N’oublions pas le secrétaire général du Parti socialiste qui pourrait faire sienne la formule des moines cénobitiques : perinde ac cadaver ! Par obéissance absolue à la Providence divine, l’un d’entre eux, Jean de Lycopolis, s’est rendu célèbre, dit-on, en arrosant pendant plusieurs années un morceau de bois mort. Sur le fond et pour servir des fins assurément différentes, Jean-Christophe Cambadélis ne fait pas autre chose, la sainteté en moins. Il dirige, ou croit diriger, ce qui n’est plus qu’une formation politique épuisée qui structure – mais pour combien de temps encore sous sa forme présente ? – un système partisan français bouleversé par la progression du Front national.

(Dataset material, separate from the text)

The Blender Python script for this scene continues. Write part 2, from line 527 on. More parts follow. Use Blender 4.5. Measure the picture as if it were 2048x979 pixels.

Avec une constance qui ne laisse pas de surprendre, le Parti socialiste donne raison à ses plus farouches adversaires. Jour après jour, il fait la démonstration remarquable qu’il est effectivement ce qu’ils disent : un rassemblement bureaucratique de coteries diverses qui, en dépit de leurs divergences, partagent un même appétit du pouvoir, et une machine électorale dont le seul but est d’être au service de l’actuel président de la République, quoi qu’il dise et quoi qu’il fasse.
Si volonté de changement il y a encore, au sommet de l’Etat comme du côté de la rue de Solferino, c’est pour adapter toujours plus les projets des uns et des autres au monde tel qu’il est. Et cette soumission, qu’ils défendent, ils la nomment de ces termes flatteurs que sont la modernisation et la réforme. Radieuses perspectives.
L’heure est crépusculaire mais ce n’est pas le doux crépuscule du matin qui annonce une journée lumineuse et légère ; c’est le crépuscule du soir, prélude à une nuit longue et froide. S’y résoudre ? Jamais.
Olivier Le Cour Grandmaison, universitaire.
1 Le 15 janvier de cette année, le policier D. Saboundjian a été acquitté par la Cour d’assises de Bobigny alors que l’enquête conduite par l’IGPN puis les conclusions de l’avocat général ont établi qu’il avait tiré dans le dos de la victime.